What is expected – Find every line with the word "pixels". Copy those lines.

Stored data entries:

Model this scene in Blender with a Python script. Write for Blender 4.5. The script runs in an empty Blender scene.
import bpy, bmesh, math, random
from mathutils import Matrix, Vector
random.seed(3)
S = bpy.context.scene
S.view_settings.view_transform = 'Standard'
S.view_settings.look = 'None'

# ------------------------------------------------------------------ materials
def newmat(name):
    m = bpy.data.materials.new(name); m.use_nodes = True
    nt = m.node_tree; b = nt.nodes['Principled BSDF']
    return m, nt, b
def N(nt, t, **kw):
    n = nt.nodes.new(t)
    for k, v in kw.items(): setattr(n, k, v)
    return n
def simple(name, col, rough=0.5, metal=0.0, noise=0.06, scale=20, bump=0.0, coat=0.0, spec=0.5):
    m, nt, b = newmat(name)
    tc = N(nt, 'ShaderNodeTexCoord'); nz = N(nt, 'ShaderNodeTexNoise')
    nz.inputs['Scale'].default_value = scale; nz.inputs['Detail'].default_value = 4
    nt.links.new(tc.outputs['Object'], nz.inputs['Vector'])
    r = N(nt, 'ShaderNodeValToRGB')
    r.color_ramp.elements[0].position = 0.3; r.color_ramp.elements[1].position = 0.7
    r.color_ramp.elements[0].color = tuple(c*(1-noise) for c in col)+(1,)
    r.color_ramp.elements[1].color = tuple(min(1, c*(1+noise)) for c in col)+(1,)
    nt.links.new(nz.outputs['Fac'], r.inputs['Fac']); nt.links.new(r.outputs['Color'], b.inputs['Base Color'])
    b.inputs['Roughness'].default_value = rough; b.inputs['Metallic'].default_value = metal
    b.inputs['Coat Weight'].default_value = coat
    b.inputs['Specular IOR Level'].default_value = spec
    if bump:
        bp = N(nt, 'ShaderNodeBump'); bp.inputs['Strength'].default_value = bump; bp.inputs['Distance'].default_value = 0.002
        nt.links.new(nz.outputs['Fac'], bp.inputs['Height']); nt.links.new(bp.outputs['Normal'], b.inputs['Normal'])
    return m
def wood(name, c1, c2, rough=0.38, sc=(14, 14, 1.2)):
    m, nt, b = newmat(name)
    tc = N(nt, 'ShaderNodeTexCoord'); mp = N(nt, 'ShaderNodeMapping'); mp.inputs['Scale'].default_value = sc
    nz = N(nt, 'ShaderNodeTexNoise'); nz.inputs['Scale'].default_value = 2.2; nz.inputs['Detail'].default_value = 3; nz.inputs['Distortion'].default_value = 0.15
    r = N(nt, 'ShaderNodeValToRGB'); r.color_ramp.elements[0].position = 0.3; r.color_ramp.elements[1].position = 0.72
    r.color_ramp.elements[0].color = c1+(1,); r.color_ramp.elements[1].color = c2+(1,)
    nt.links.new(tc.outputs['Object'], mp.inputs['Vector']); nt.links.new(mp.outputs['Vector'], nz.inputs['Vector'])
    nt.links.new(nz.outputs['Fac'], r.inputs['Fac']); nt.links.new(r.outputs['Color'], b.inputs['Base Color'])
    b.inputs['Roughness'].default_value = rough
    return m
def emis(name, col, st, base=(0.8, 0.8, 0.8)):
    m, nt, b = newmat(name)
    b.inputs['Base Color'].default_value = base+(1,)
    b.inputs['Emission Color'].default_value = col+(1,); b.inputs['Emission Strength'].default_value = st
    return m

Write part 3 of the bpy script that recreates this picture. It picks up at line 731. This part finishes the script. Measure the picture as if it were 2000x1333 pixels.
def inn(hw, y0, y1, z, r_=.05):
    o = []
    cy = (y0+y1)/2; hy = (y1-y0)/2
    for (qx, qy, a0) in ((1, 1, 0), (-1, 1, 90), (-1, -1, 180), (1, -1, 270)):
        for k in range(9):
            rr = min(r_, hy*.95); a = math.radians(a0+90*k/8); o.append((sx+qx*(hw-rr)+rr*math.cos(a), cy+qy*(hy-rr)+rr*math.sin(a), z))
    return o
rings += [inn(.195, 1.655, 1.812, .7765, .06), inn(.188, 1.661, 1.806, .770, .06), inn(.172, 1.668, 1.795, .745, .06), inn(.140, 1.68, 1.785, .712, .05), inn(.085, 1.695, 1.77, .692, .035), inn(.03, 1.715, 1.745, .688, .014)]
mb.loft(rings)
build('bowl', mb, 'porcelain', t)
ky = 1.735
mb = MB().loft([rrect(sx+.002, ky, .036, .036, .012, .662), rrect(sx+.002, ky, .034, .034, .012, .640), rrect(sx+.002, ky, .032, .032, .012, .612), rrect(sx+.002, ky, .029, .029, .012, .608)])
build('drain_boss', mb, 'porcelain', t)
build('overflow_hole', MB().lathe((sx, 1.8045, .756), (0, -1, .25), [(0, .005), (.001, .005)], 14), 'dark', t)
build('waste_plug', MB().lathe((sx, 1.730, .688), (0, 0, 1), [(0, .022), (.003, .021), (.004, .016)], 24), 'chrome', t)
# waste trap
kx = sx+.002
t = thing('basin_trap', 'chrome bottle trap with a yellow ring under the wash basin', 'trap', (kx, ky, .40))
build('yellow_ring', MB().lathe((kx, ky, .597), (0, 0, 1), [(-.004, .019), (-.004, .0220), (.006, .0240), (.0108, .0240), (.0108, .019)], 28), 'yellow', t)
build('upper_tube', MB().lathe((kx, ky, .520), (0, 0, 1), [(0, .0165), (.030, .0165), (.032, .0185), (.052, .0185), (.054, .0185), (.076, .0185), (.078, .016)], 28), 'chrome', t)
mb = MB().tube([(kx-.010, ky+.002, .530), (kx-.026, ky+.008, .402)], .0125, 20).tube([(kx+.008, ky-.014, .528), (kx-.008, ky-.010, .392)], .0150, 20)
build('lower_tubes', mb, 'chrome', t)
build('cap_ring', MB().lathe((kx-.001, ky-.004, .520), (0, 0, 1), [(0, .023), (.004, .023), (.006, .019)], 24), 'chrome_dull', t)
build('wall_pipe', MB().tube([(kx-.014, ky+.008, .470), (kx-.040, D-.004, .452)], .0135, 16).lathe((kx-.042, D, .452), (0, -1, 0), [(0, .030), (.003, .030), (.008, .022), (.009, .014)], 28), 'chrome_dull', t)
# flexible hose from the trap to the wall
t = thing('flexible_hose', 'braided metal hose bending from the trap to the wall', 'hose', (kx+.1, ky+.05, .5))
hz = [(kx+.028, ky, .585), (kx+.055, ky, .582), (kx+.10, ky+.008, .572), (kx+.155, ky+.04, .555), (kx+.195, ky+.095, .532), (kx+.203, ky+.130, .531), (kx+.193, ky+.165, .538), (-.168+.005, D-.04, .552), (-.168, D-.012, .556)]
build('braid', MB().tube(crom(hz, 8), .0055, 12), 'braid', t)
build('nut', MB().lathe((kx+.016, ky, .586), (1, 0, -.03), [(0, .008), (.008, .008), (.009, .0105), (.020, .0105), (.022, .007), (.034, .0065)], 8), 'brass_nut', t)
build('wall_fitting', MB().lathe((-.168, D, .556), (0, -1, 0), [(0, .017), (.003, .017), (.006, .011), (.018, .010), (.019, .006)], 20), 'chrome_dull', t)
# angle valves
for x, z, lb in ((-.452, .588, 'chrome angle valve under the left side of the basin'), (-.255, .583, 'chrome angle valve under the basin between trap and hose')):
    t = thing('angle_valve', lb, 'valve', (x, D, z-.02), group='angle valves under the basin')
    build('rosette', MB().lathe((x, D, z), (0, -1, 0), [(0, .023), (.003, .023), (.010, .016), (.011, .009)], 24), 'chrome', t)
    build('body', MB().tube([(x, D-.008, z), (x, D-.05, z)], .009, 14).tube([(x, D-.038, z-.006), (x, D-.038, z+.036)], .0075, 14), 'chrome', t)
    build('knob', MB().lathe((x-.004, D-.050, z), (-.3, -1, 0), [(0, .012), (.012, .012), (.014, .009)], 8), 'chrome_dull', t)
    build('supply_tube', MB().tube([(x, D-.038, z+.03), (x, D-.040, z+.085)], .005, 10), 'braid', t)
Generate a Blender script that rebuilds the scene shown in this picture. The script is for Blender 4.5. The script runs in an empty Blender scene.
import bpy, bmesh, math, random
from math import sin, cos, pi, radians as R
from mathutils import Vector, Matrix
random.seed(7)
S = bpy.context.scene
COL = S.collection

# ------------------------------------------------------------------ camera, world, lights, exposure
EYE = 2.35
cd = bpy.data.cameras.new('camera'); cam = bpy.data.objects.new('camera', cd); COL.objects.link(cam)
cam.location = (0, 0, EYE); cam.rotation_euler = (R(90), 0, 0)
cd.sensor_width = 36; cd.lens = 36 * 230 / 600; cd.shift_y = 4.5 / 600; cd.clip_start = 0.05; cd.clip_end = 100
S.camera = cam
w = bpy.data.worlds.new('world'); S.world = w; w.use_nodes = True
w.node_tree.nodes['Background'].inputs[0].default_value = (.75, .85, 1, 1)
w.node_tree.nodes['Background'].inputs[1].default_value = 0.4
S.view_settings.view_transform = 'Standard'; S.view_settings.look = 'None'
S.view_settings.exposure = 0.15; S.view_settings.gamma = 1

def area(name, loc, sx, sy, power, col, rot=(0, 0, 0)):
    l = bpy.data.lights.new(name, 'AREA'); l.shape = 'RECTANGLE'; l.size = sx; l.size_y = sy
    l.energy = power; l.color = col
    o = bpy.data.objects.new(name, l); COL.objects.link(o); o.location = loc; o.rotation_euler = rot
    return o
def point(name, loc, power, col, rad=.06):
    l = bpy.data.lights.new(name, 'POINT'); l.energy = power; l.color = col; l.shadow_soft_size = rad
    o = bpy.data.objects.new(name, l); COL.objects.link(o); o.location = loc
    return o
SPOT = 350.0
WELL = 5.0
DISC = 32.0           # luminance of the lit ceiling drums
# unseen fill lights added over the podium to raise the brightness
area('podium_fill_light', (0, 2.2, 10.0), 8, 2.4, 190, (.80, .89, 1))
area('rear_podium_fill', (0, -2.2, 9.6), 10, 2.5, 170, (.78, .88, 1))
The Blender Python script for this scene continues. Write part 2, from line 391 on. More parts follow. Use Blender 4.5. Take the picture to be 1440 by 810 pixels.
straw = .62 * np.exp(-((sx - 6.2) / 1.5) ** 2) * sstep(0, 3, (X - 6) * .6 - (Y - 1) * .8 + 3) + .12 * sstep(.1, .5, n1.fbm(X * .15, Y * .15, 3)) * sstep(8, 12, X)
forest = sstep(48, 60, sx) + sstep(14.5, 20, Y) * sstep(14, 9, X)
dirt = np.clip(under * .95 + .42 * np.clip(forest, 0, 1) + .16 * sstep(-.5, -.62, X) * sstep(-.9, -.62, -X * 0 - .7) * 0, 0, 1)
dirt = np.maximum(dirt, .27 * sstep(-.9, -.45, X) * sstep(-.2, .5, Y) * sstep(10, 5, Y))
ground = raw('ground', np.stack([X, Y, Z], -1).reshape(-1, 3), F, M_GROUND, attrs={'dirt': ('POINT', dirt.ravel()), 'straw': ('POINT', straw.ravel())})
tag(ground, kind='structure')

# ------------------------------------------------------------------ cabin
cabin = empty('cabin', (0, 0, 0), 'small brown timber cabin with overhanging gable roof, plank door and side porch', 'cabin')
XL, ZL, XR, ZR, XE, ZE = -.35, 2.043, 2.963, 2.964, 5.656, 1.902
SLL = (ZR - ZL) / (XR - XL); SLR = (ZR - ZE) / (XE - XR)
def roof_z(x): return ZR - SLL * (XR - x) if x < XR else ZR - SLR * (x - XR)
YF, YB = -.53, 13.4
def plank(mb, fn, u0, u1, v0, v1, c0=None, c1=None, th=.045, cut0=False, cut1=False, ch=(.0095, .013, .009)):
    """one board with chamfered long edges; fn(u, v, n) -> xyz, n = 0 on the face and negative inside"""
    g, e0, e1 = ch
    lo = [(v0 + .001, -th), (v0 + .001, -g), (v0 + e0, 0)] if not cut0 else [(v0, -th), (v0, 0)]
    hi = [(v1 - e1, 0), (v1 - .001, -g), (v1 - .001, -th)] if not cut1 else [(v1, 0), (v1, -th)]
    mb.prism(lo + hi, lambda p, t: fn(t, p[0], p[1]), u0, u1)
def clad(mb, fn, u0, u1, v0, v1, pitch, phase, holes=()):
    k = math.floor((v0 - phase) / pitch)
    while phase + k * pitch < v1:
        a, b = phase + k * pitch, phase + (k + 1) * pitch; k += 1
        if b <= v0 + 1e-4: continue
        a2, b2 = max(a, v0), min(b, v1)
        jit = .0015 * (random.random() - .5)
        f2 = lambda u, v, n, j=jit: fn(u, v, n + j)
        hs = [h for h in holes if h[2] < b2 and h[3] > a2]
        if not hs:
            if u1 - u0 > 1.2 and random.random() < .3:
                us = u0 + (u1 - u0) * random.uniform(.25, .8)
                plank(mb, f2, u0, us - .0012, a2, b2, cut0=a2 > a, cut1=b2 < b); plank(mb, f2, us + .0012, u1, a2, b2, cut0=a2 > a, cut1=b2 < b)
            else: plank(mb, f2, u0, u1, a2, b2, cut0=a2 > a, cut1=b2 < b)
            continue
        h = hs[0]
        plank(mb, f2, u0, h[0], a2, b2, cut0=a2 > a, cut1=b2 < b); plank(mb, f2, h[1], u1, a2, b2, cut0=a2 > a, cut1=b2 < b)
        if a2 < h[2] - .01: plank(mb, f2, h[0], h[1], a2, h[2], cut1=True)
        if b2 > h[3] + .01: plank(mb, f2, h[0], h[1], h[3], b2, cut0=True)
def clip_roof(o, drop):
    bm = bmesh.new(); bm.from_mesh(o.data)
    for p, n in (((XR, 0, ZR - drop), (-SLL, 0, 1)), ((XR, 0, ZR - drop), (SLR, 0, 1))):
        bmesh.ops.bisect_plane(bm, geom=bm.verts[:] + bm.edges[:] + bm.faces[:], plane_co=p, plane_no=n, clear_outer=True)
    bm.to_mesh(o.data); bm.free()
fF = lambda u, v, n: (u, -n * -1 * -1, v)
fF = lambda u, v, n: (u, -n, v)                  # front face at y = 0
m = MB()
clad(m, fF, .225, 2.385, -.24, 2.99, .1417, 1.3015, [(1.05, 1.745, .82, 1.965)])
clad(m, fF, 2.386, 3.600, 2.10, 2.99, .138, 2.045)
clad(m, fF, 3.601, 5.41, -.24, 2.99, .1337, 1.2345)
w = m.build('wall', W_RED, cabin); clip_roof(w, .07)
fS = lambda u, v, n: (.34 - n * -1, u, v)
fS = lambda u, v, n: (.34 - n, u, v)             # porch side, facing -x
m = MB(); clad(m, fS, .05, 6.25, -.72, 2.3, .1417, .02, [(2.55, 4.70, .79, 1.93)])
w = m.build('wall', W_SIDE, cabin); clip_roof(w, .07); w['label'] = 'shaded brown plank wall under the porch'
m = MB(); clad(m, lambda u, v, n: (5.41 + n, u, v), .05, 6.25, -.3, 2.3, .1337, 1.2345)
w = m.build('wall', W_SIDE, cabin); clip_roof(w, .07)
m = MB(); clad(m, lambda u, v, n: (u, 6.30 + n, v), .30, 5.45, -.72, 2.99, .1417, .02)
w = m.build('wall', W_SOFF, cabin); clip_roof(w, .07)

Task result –
Write part 3 of the bpy script that recreates this picture. It picks up at line 731. This part finishes the script. Measure the picture as if it were 2000x1333 pixels.
The Blender Python script for this scene continues. Write part 2, from line 391 on. More parts follow. Use Blender 4.5. Take the picture to be 1440 by 810 pixels.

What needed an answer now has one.